| INFORMATION PROVIDED |
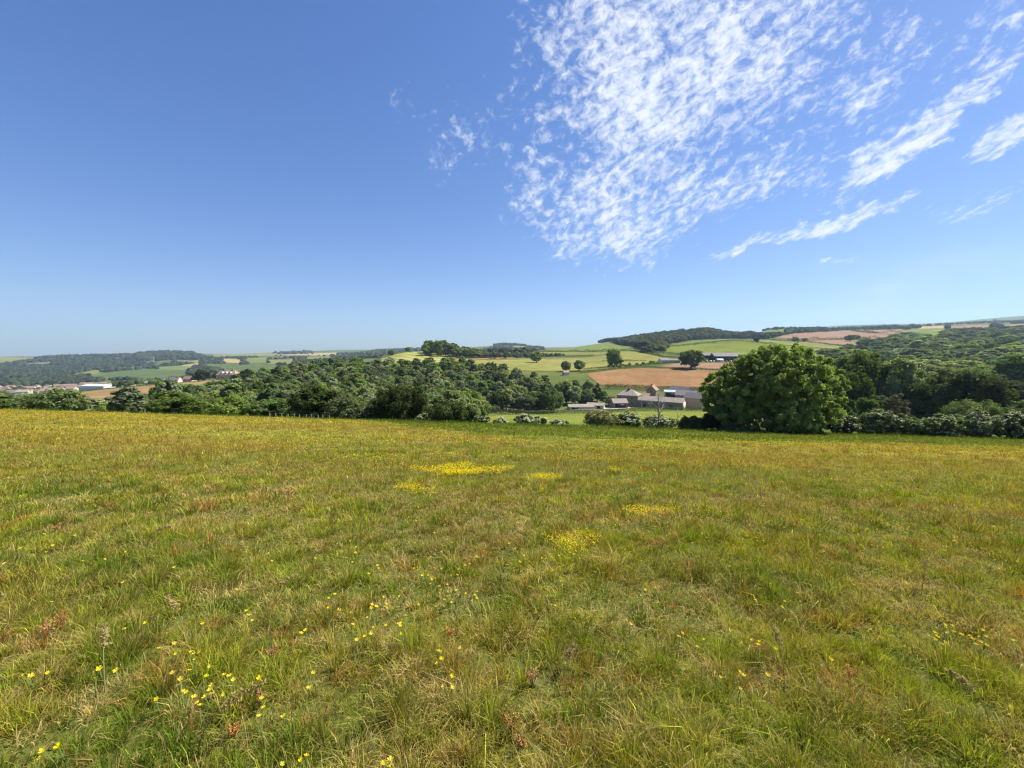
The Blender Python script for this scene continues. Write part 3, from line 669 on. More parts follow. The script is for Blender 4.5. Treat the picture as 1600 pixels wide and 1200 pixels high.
# ------------------------------------------------------------------ trees in the valley and on the near hills
T = [('oak', 1080, 397, 20.5, 27, 'broad dark oak standing alone behind the bare field'),
     ('oak', 957, 432, 21, 18, 'tall double crowned tree standing in the hay meadow'), ('round', 963, 436, 14, 16, 'lower crown beside the tall double crowned tree'),
     ('pale', 884, 402, 11.5, 12, 'grey green tree left of a pair at the meadow foot'), ('oak', 905, 402, 11.5, 13, 'dark green tree right of a pair at the meadow foot'),
     ('oak', 838, 560, 17, 20, 'spreading oak on the hedge below the round hill'),
     ('oak', 773, 600, 11, 13, 'round tree left of the spreading oak'), ('round', 790, 605, 10, 12, 'tree close left of the spreading oak'), ('round', 757, 610, 10, 13, 'tree at the right foot of the copse'),
     ('dark', 1103, 286, 6, 4.2, 'dark clipped round shrub behind the sandstone house'),
     ('dark', 1180, 690, 9, 11, 'lone dark bush on the hillside hedge'),
     ('oak', 1240, 880, 13, 18, 'dark bush like tree on the edge of the pinkish field'), ('oak', 1255, 900, 9, 14, 'low tree right of the dark one by the pinkish field'),
     ('dark', 1350, 110, 22.5, 15.5, 'tall very dark tree right behind the big ash'),
     ('dark', 1336, 104, 16, 10, 'dark tree between the big ash and the tall dark tree'),
     ('pale', 1408, 102, 19, 11.5, 'lighter grey green tree between two dark trees'),
     ('dark', 1500, 96, 15.6, 17, 'broad black green tree behind the hedge, left half'), ('dark', 1532, 92, 13.2, 13, 'broad black green tree behind the hedge, right half'), ('dark', 1455, 98, 14, 13, 'dark tree between the lighter tree and the broad black green one'),
     ('oak', 1440, 110, 9, 12, 'low dark tree under the lighter grey green tree'),
     ('dark', 1384, 92, 8.5, 10, 'dark undergrowth tree right of the tall dark tree'),
     ('dark', 1590, 150, 9.5, 17, 'dark tree behind the bright right field'), ('oak', 1556, 158, 9, 15, 'low dark tree left of the bright right field'),
     ('dark', 1592, 190, 20, 20, 'tall dark tree on the right edge above the bright field'), ('oak', 1530, 195, 15, 24, 'wide olive crowned tree right of the white house'),
     ('pale', 1452, 215, 15, 22, 'pale green tree left of the white house'), ('pale', 1478, 225, 13, 17, 'pale green tree behind the white house'),
     ('dark', 1464, 172, 7, 13, 'dark tree in front of the white house'), ('dark', 1425, 240, 18, 20, 'dark green tree up slope of the white house'),
     ('grey', 1310, 200, 14, 18, 'grey green tree behind the right side of the big ash'), ('pale', 1345, 260, 20, 24, 'wide grey green tree above the tall dark tree'), ('oak', 1395, 270, 20, 22, 'green tree above the lighter grey green tree')]
for a in T: tree(*a)
copse = []
for i in range(42):
    t = (i % 14) / 13.; x = 668 + 88 * t; D = 606 + 26 * (i // 14) + random.uniform(-6, 6)
    copse.append((x + random.uniform(-3, 3), D, (19.5 + 4 * math.sin(math.pi * min(1, t * 1.5 + .15)) - 9.5 * max(0, t - .3) / .7) * random.uniform(.92, 1.05), random.uniform(17, 23)))
for i, (x, D, h, w) in enumerate(copse):
    tree('round', x, D, h, w, 'dark green tree packed in the round topped copse on the striped hill', group='trees of the round topped copse')
# trees scattered over the right hand woods
rt = []
for _ in range(16000):
    D = 170 + 950 * random.random() ** 1.3; x = random.uniform(1295, 1690)
    if x < (1292 if D < 640 else 1300 + (D - 640) * .4): continue
    X = (x - 800) / F * D; sp = 13.5 + D * .019
    p = at(x, D); q = to_px(p)
    if any(in_poly(q[0], q[1] - k_ * 11 * F / D, P_) for P_ in FIELD_POLYS for k_ in (0, .5, 1)): continue
    if in_poly(q[0], q[1] , [(1545, 600), (1700, 590), (1700, 650), (1545, 640)]): continue
    if abs(x - 1456) < 12 and 170 < D < 250: continue
    if D > 420 and vnoise(X, D, .012, 9) < .38: continue
    if any((X - a) ** 2 + (D - c) ** 2 < sp * sp for a, c, _x in rt): continue
    rt.append((X, D, x))
rt.sort(key=lambda t: t[1]); rt = rt[:292]
for X, D, x in rt:
    k = random.choices(['oak', 'pale', 'round', 'dark', 'grey', 'lime'], [4, 5, 4, 1.5, 1, 1.2])[0]
    zn = ('on the nearer right slope' if D < 300 else 'half way up the right slope' if D < 560 else 'high on the right slope') + (' towards the right edge' if x > 1540 else ' above the broad dark tree' if x > 1440 else ' above the tall dark tree')
    tree(k, x, D, random.uniform(10, 17), (17 + D * .021) * random.uniform(.85, 1.45), DESC[k] + ' ' + zn, group='trees of the right hand slope')

# ------------------------------------------------------------------ hedges
def hedge(pts, h, w, label, base=(.075, .105, .025), dmin=58, dmax=7900, per=None, size=None, lumps=0, name='hedge'):
    G_ = [hit(x, y, dmin, dmax) for x, y in pts]; P = np.array(G_)
    seg = np.linalg.norm(np.diff(P[:, :2], axis=0), axis=1); L = seg.sum(); D = P[:, 1].mean()
    size = size or max(.22, D * .0011); n = int(L * (h + w) / size**2 * .9); n = min(n, 26000)
    s = rng.uniform(0, L, n); cs = np.concatenate([[0], np.cumsum(seg)])
    X = np.interp(s, cs, P[:, 0]); Y = np.interp(s, cs, P[:, 1])
    hl = h * (.72 + .6 * vnoise(s, s * 0, .16, 4) + lumps * np.maximum(0, vnoise(s, s * 0, .05, 8) - .6) * 5)
    a = rng.uniform(0, math.pi, n); rr_ = rng.uniform(.7, 1, n)
    dirx = np.interp(s, cs, np.append(np.gradient(P[:, 0]), 0)[:len(cs)]); diry = np.interp(s, cs, np.append(np.gradient(P[:, 1]), 0)[:len(cs)])
    ln = np.hypot(dirx, diry) + 1e-6; nx, ny = -diry / ln, dirx / ln
    X2 = X + nx * np.cos(a) * w / 2 * rr_; Y2 = Y + ny * np.cos(a) * w / 2 * rr_; Z2 = ground(X2, Y2) + np.sin(a) ** .6 * hl * rr_
    Pp = np.stack([X2, Y2, Z2], 1) - P[0]; N = np.stack([nx * np.cos(a), ny * np.cos(a), np.sin(a)], 1)
    V, q, c = leaves(Pp, N, size, leafcol(base, rng.uniform(.8, 1.2, n)), 1.4); o = obj(name, mesh(name, V, q, col=c), LEAF, loc=tuple(P[0])); tag(o, label, 'hedge'); return o
hedge([(815, 648.5), (870, 648), (950, 645.5), (1010, 643), (1060, 642.5), (1120, 643)], 2.3, 2.2, 'long clipped hedge along the road in front of the stone farm', dmax=250)
hedge([(700, 656), (760, 650), (815, 648)], 2.6, 3, 'hedge at the left end of the pasture', dmax=250)
hedge([(945, 607), (1000, 609), (1060, 611), (1120, 612.5), (1170, 613)], 3.2, 4, 'dark hedge between the stone farm and the bare field', (.034, .052, .015), dmin=262, dmax=330)
hedge([(905, 583), (930, 580.5), (962, 577), (1000, 574.6), (1060, 576.5), (1130, 579), (1170, 580)], 2.0, 3, 'hedge along the top of the big bare field', dmin=300)
hedge([(912, 578), (960, 574.5), (1000, 572), (1050, 567.5)], 1.8, 3, 'hedge beside the lane left of the lone oak', (.06, .085, .022), dmin=300)
hedge([(690, 561.2), (740, 560.4), (800, 558.2), (860, 558), (927, 556.2)], 2.4, 3, 'straight dark hedge across the valley below the copse', dmin=400)
hedge([(985, 548.5), (1012, 552.5), (1035, 558), (1075, 561)], 2.2, 3, 'hedge between the hay meadow and the bright hillside', dmin=400)
hedge([(1000, 549.5), (1035, 553.5), (1070, 556), (1110, 557)], 3.5, 5, 'ragged hedge at the foot of the bright hillside', dmin=430)
hedge([(1038, 543), (1065, 538.4), (1110, 532.8), (1150, 531.8), (1190, 536), (1225, 540)], 2.6, 3.5, 'dark hedge over the brow of the bright hillside', dmin=520, dmax=760)
hedge([(1204, 531.5), (1250, 534.5), (1318, 541.5)], 3, 4, 'dark hedge below the pinkish field', dmin=600, dmax=1100)
hedge([(1230, 532.3), (1290, 531.5), (1340, 530.5), (1400, 531)], 5, 7, 'bushy hedge between the two bare fields', dmin=700, lumps=1)
hedge([(830, 549.2), (880, 550), (925, 549.8), (985, 548.8)], 3, 5, 'tree dotted hedge under the round hill field', dmin=750, dmax=1300, lumps=.6)
hedge([(940, 565.2), (985, 564), (1010, 564.6)], 1.5, 2.5, 'short dark hedge right of the double crowned tree', dmin=430)
hedge([(1330, 517.5), (1370, 521.5), (1410, 520)], 6, 8, 'bushy hedge along the right end of the pinkish field', dmin=900, lumps=1)
hedge([(-40, 638), (30, 634), (110, 632), (200, 624), (270, 615)], 2.2, 3, 'dark hedge under the long tan field', dmin=130)
hedge([(-60, 623.5), (60, 616.5), (130, 611.5), (230, 602.5), (345, 590.5)], 1.3, 2, 'thin hedge along the top of the long tan field', dmin=250)
hedge([(268, 589), (330, 587), (375, 585.5)], 2.5, 3, 'clipped green hedge in front of the pale house', (.075, .11, .02), dmin=380)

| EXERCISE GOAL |
Every line of the listing that holds "high" should be found and copied.

| CORRECT RESULT |
The Blender Python script for this scene continues. Write part 3, from line 669 on. More parts follow. The script is for Blender 4.5. Treat the picture as 1600 pixels wide and 1200 pixels high.
    zn = ('on the nearer right slope' if D < 300 else 'half way up the right slope' if D < 560 else 'high on the right slope') + (' towards the right edge' if x > 1540 else ' above the broad dark tree' if x > 1440 else ' above the tall dark tree')